My stance back then was, why does a guy in his home garage think he knows more than the engineers who went to school and is paid big bucks and do it for a living daily with dynos and wind tunnels and all the proper test equipment? Well, the airbox design is one reason, for sure. But that was probably not the same guy who worked out the running characteristics and fuel/ignition mapping.

Dave
 
Charlie, the o2 spoof is great, I just wish you could talk roger into adding the second part of the circuit, the part to turn it off after RPM reach higher revs.

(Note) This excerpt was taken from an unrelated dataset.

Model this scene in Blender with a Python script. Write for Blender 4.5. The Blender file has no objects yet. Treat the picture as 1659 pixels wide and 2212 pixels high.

Dave I know you had a conversation about this with Roger. What was his response when you asked him?
 
The only correct way to read a plug is with a new plug and after a wot run with the engine shut down while at wot throttle. No idling or driving back home.
 
The only correct way to read a plug is with a new plug and after a wot run with the engine shut down while at wot throttle. No idling or driving back home.

I think when they mentioned that, they were talking about the racer who wanted to know how his wot pass was. The guy shut down at the end of the pass, etc etc.

But to read a plug for us regular guys, you look at the deposits, where they are, color etc etc. how they build over time. This will tell the engine and other related system health. If rings are worn, the plug will foul one way, if it is drinking coolant, it will foul another way. I pouring gas, yet another. The article goes on to say the guy can read alot more than what I typically looked at in a plug. Idle rich or lean, midrange rich or lean timing at idle and wot etc. Seems to be a fairly exacting science.

The topic of plugs probably should get it's own recognition. I haven't been able to come up with a good first paragraph for the topic.

I don't remember this ever being discussed before.
 
I like the way this discussion is headed. It's time for a new approach to the problem. I was talking to a buddy of mine about this and he immediately asked about the plugs. Mr Mag00 makes a good point about the plugs not looking like they're coming out of a lean running engine. Sure hope this goes somewhere.
 
Here are two photos of my outer plug. It is not running rich. I am running the wukka. I would like to see it a little darker. It is running too lean. 20140806_160917.jpg 20140806_160850.jpg 20140806_160917.jpg
 
This is what I have. Plug on the right is from the center. The open side on top was facing the intake. I did not mark the outboard before pulling. Around 3k miles, 91 chevron, no spoofer, pod mod, and single can. DSC08229.JPG
DSC08232.JPG
 
The manual indicates the plugs to be changed at 20000 kilometers. The center plug looks like it opened up a lot. I wonder if an iridium plug would be better. I think they are dreaming to get 20000 km out of these plugs.